Think about your members and ask yourself:

  1. Where are we posting now, and where should we be posting based on our members?
  2. What kind of content do we regularly post?
  3. What new types of content would our members find useful?

We find that some organizations tend to post too much about themselves, and not enough about their industry. Take stock of what content you usually post, and then set up a content calendar. Make sure you’re posting a good mix of:

  • Organization news and updates
  • Relevant industry news and resources
  • Membership benefit posts

Once you have a good grasp of where you’re posting and what type of content you’re using, make sure to understand how your members are interacting with your social media. Do your Facebook posts invite discussion, or do they just get “likes”? Do your members tag you on Twitter? Do you tag them and share their tweets and posts? Some organizations treat social media more like a news outlet, and others treat it more like interactive conversations. Ideally you want to strike a good balance between the two.
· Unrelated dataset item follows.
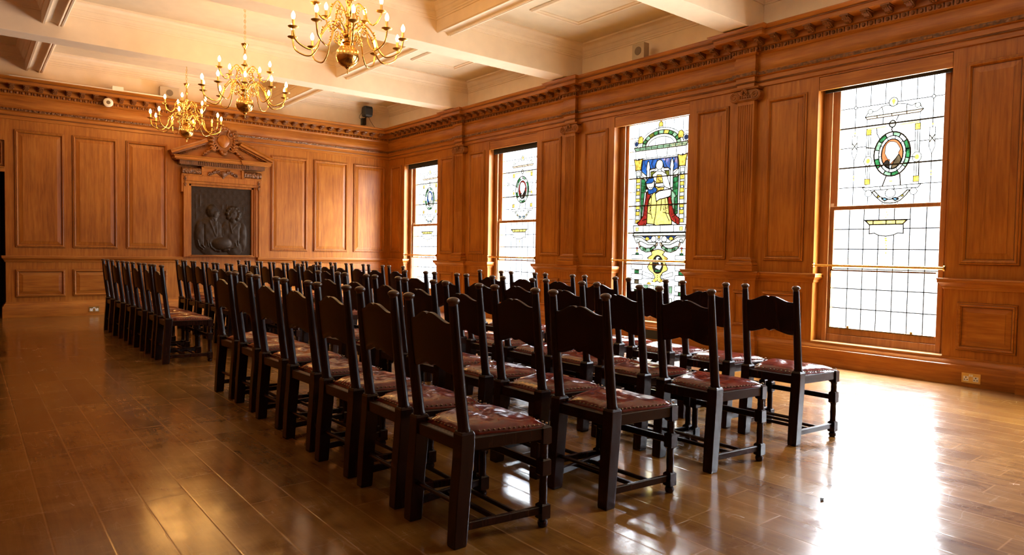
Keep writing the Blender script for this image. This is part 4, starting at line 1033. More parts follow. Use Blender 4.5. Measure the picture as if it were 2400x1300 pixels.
# dentil bed mould and horizontal cornice
mb = MB(); mb.box(-0.705, 0.705, -0.125, 0, 2.572 - 0.966, 2.60 - 0.966); mb.box(-0.71, 0.71, -0.135, 0, 2.60 - 0.966, 2.65 - 0.966)
n = 46
for k in range(n):
    a = -0.70 + 1.40 * (k + 0.5) / n; mb.box(a - 0.009, a + 0.009, -0.158, -0.12, 2.585 - 0.966, 2.642 - 0.966)
for sg in (-1, 1): mb.box(min(sg * 0.44, sg * 0.73), max(sg * 0.44, sg * 0.73), -0.155, 0, 2.58 - 0.966, 2.65 - 0.966)
mb.build('dentil_course', M['carved_dark'], fr)
mb = MB(); cp = [(0, 2.648), (0.10, 2.648), (0.105, 2.66), (0.125, 2.664), (0.125, 2.70), (0.14, 2.708), (0.148, 2.722), (0, 2.727)]
pth = [(-0.70, 0.0), (-0.70, -0.1), (-0.42, -0.1), (-0.42, -0.075), (0.42, -0.075), (0.42, -0.1), (0.70, -0.1), (0.70, 0.0)]
sweep(mb, pth, [(d, z - 0.966) for d, z in cp], side=-1)
mb.build('cornice', M['oak_x'], fr, smooth=25)
# tympanum and raking cornices (open at the top for the cartouche)
mb = MB(); mb.loft([[L3(a, z, h) for a, z in ((-0.80, 2.722), (0.80, 2.722), (0.27, 3.0), (-0.27, 3.0))] for h in (0, 0.06)]); mb.build('tympanum', M['oak_x'], fr)
for sg in (-1, 1):
    t = Vector((-0.59, 0.325)).normalized(); nn = Vector((t.y, -t.x)) * -1
    nn = Vector((0.325, 0.59)).normalized()
    pr = [(0.0, 0.0), (0.11, 0.0), (0.115, 0.022), (0.19, 0.026), (0.19, 0.062), (0.205, 0.070), (0.218, 0.088), (0, 0.092)]
    rings = []
    for (a, z) in ((0.845, 2.722), (0.262, 3.005 - 0.03)):
        rings.append([L3(sg * (a + nn.x * q - (0.0)), z + nn.y * q, h) for h, q in pr])
    mb = MB(); mb.loft(rings); mb.build('raking_cornice', M['oak_x'], fr, smooth=20)
    mb = MB()
    for k in range(18):
        u = 0.12 + 0.8 * k / 17; a = 0.78 + (0.27 - 0.78) * u; z = 2.735 + (2.965 - 2.735) * u
        mb.sphere(L3(sg * a, z - 0.012, 0.105), (0.012, 0.02, 0.014), 6)
    mb.build('raking_dentils', M['carved_dark'], fr)
# cartouche: shield, scroll rim, leaves and side festoons
mb = MB()
def cart_outline(k):
    out = []
    for i in range(28):
        t = 2 * PI * i / 28; r = 1 + 0.10 * math.cos(4 * t) + 0.05 * math.sin(3 * t)
        out.append((0.165 * k * r * math.cos(t), 3.05 + 0.225 * k * r * math.sin(t)))
    return out
mb.loft([[L3(a, z, h) for a, z in cart_outline(k)] for k, h in ((1.0, 0.0), (1.0, 0.11), (0.9, 0.14), (0.62, 0.128))])
C0 = lambda a, z, h: L3(a, z, h)
for sg in (-1, 1):
    spiral(mb, (sg * 0.13, 3.16), C0, 0.07, 1.5, sg, 0.14, 0.018, 26); spiral(mb, (sg * 0.12, 2.92), C0, 0.06, 1.4, -sg, 0.14, 0.016, 26)
    for k in range(7):
        t = k / 6; mb.sphere(L3(sg * (0.155 + 0.03 * math.sin(PI * t)), 3.20 - 0.30 * t, 0.15), (0.024, 0.024, 0.026), 7)
    for k in range(8):                                # acanthus leaves curling out of the rim
        t = -0.9 + 1.9 * k / 7; a = 0.185 + 0.03 * math.cos(t * 1.4); z = 3.05 + 0.2 * math.sin(t * 1.25)
        mb.tube(catmull([L3(sg * (a - 0.05), z - 0.01, 0.13), L3(sg * a, z + 0.012, 0.165), L3(sg * (a + 0.028), z + 0.004, 0.15), L3(sg * (a + 0.032), z - 0.018, 0.125)], 4), [0.017, 0.019, 0.02, 0.02, 0.02, 0.019, 0.017, 0.015, 0.013, 0.012, 0.01, 0.008, 0.006], 6)
    for k in range(9):
        t = k / 8; mb.sphere(L3(sg * (0.16 + 0.18 * t), 2.93 - 0.16 * t + 0.012 * (k % 2), 0.10), (0.034 - 0.012 * t, 0.03, 0.032 - 0.01 * t), 10)
for a, z, rx, rz in ((0, 3.28, 0.05, 0.035), (-0.05, 3.27, 0.03, 0.04), (0.05, 3.27, 0.03, 0.04), (-0.085, 3.245, 0.03, 0.035), (0.085, 3.245, 0.03, 0.035), (0, 3.235, 0.07, 0.022), (0, 2.82, 0.05, 0.035), (-0.04, 2.845, 0.025, 0.022), (0.04, 2.845, 0.025, 0.022), (0, 2.86, 0.06, 0.014)):
    mb.sphere(L3(a, z, 0.15), (rx, 0.03, rz), 8)
mb.build('cartouche', M['carved_light'], fr, smooth=50)
mb = MB(); sh = []
for i in range(24):
    t = 2 * PI * i / 24; sh.append((0.098 * math.cos(t) * (1.08 - 0.28 * max(0, -math.sin(t))), 3.04 + 0.118 * math.sin(t)))
mb.loft([[L3(a * k, 3.04 + (z - 3.04) * k, h) for a, z in sh] for k, h in ((1, 0.12), (0.97, 0.15), (0.7, 0.168), (0.3, 0.176))]); mb.build('shield', M['oak_v'], fr, smooth=50)
# carved swag on the frieze panel
mb = MB()
for k in range(21):
    t = k / 20 * 2 - 1; z = 2.475 - 0.025 * math.cos(2.2 * t * PI) ; r = 0.03 * (1 - 0.45 * abs(t))
    mb.sphere(L3(0.24 * t, z + 0.012 * (k % 2), 0.098), (r, 0.028, r * 1.15), 7); mb.sphere(L3(0.24 * t, z - 0.03 + 0.02 * abs(t), 0.095), (r * 0.8, 0.022, r * 0.8), 7)
mb.sphere(L3(0, 2.465, 0.108), (0.055, 0.03, 0.05), 10); mb.sphere(L3(0, 2.40, 0.1), (0.025, 0.02, 0.03), 8)
for sg in (-1, 1): spiral(mb, (sg * 0.235, 2.44), C0, 0.035, 1.3, sg, 0.1, 0.01, 20)
mb.build('carved_swag', M['carved_dark'], fr, smooth=50)
mb = MB(); mb.box(-0.56, 0.56, -0.09, 0, 0.966 - 0.966, 0.985 - 0.966); mb.box(-0.53, 0.53, -0.115, 0, 0.985 - 0.966, 1.0 - 0.966); mb.build('ledge', M['oak_x'], fr, bevel=0.003)

# bronze relief: two half-length figures holding an oval ball
def gau(d, w): return math.exp(-(d / w) ** 2)
def relief(u, v):
    def ell(cx, cy, rx, ry, h):
        q = 1 - ((u - cx) / rx) ** 2 - ((v - cy) / ry) ** 2
        return h * math.sqrt(q) if q > 0 else 0
    def seg(x0, y0, x1, y1, w, h):
        dx, dy = x1 - x0, y1 - y0; t = max(0, min(1, ((u - x0) * dx + (v - y0) * dy) / (dx * dx + dy * dy)))
        d = math.hypot(u - x0 - t * dx, v - y0 - t * dy); return h * gau(d, w)
    z = 0.004 * math.sin(u * 0.05) * math.sin(v * 0.037) + seg(205, 200, 205, 390, 9, 0.012) + seg(140, 200, 150, 600, 8, 0.006) + seg(545, 360, 545, 420, 8, 0.008) + seg(615, 350, 615, 410, 8, 0.01) + seg(790, 370, 880, 375, 7, 0.008) + seg(880, 375, 880, 480, 7, 0.006)
    # man: coat, sleeves, head in three-quarter view to the right
    man = max(ell(345, 900, 195, 330, 0.052), ell(200, 880, 78, 250, 0.050), ell(465, 880, 95, 230, 0.046))
    man = max(man, ell(400, 590, 62, 70, 0.042), ell(385, 470, 88, 112, 0.066), ell(430, 500, 62, 90, 0.070))
    man += seg(485, 480, 492, 520, 10, 0.014) if man > 0 else 0
    if man > 0:
        man += seg(345, 620, 440, 890, 10, 0.013) + seg(455, 640, 450, 880, 9, 0.010) + seg(430, 620, 435, 700, 12, 0.012) - seg(262, 700, 262, 1050, 10, 0.016) - seg(400, 600, 435, 640, 9, 0.008)
        man -= ell(452, 462, 22, 12, 0.012) + seg(440, 545, 475, 550, 6, 0.008) + seg(330, 455, 345, 520, 12, 0.006)
    wom = max(ell(730, 920, 175, 310, 0.050), ell(865, 900, 70, 240, 0.046), ell(610, 860, 90, 230, 0.04))
    wom = max(wom, ell(710, 600, 58, 80, 0.038), ell(705, 500, 84, 120, 0.064))
    hair = 0
    for cx, cy in ((640, 450), (665, 415), (705, 400), (745, 410), (780, 445), (800, 490), (795, 540), (775, 580), (625, 500), (640, 560)): hair = max(hair, ell(cx, cy, 40, 40, 0.058))
    wom = max(wom, hair)
    if wom > 0:
        wom += seg(655, 640, 690, 830, 9, 0.013) + seg(760, 680, 700, 760, 9, 0.010) - seg(815, 740, 805, 1000, 10, 0.014) + seg(672, 500, 662, 545, 9, 0.010) + seg(530, 660, 545, 870, 9, 0.012)
        wom -= ell(645, 500, 18, 11, 0.010) + ell(715, 500, 20, 11, 0.010) + seg(655, 590, 695, 592, 6, 0.008)
    z += max(man, wom)
    ball = ell(530, 1015, 172, 112, 0.105)
    z = max(z, ball)
    for x0, y0, x1, y1, h in ((345, 1000, 370, 1080, 0.05), (370, 1080, 430, 1130, 0.055), (430, 1130, 500, 1140, 0.05), (310, 960, 330, 1070, 0.045), (165, 960, 190, 1060, 0.04), (190, 1060, 250, 1110, 0.04), (235, 1040, 270, 1085, 0.05), (700, 1090, 770, 1060, 0.05), (790, 960, 790, 1040, 0.05), (745, 1000, 755, 1050, 0.045), (560, 1135, 640, 1120, 0.05)):
        z = max(z, seg(x0, y0, x1, y1, 15, h + 0.02))
    if v > 1090: z += 0.006 * math.sin(u * 0.23 + v * 0.3)
    return z
mb = MB(); nx, nz = 100, 124; px0, px1, pz0, pz1 = -0.522, 0.522, 0.985, 2.222
vs = []
for j in range(nz + 1):
    for i in range(nx + 1):
        u = 70 + 930 * i / nx; v = 1225 - 1165 * j / nz
        e = 1.0 if 0 < i < nx and 0 < j < nz else 0.0
        vs.append((FC + px0 + (px1 - px0) * i / nx, -0.020 - 0.62 * relief(u, v) * e, pz0 + (pz1 - pz0) * j / nz))
fs = [(j * (nx + 1) + i, j * (nx + 1) + i + 1, (j + 1) * (nx + 1) + i + 1, (j + 1) * (nx + 1) + i) for j in range(nz) for i in range(nx)]
mb.add(vs, fs); mb.box(FC + px0, FC + px1, -0.0195, -0.004, pz0, pz1)
tag(mb.build('bronze_relief', M['bronze'], smooth=60), 'dark bronze relief of two people holding an oval ball', 'relief')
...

Highlight Education and Professional Development

This is most likely one of the main reasons you were able to attract members, so make sure to spend a significant amount of time ensuring these efforts are well marketed.

Sometimes, the annual convention is the member favorite. Does your convention marketing emphasize the most compelling parts of it enough? That could include the keynote speaker, the volunteer event, or the session on the topic everyone’s talking about.

For certifications and educational programs that your members complete, what do they get at the end of it? If it’s a brief webinar, they might not get anything that acknowledges their participation. If it’s a more extensive certification, they probably get a paper certificate or a digital one, which they can share easily on social media. When they do, their contacts see their accomplishment as well as your brand, which might increase your reach and your visibility. These credentials also help the member advance his or her career. Accredible’s digital certificates, for example, are easily accessible and verifiable by third parties, so the recipient doesn’t need to show a paper certificate, and potential employers can verify what they say they’ve accomplished.

Use Publications and Other Information

Many organizations use their flagship magazine, newsletters, email updates, or other vehicles to help their members stay up to date on developments in the industry, as well as to provide practical tips on how to do their jobs better. This is an often-overlooked value-add, and it can be a great way to continuously engage your members.

When there’s a buzzworthy article or piece in one of them, do you tell members about it, beyond your regular promotion of the publication? If there’s an article written by a particularly popular expert or on a hot topic, some organizations call it out on the home page or a special Facebook post. Members may be more likely to read and appreciate your publications if you pique their interest with some specifics.

Understanding Value Improves Retention

It’s important to remember that no matter how much value you pack into your membership, it goes to waste if your members don’t know about their benefits and if they can’t tangibly experience them.

If you make it easy for your members to keep connected with you and informed about everything from last week’s meetings on the Hill to next week’s networking event, they might have a deeper understanding of what they can get out of their membership and what you do for them every day. The best way to accomplish this is to:

  1. Survey your members to find out what benefits they value most and to gauge their general understanding of the entire list of benefits.
  2. Leverage social media outlets to foster two-way communication while also reminding members of their benefits.
  3. Highlight professional development and education, since this is most likely one of the main reasons your members joined.
  4. Use your publications or other outlets as ways to keep members engaged.

The better informed your members are on the benefits you offer, and the more they are engaged, the more likely they are to stick around as longtime members.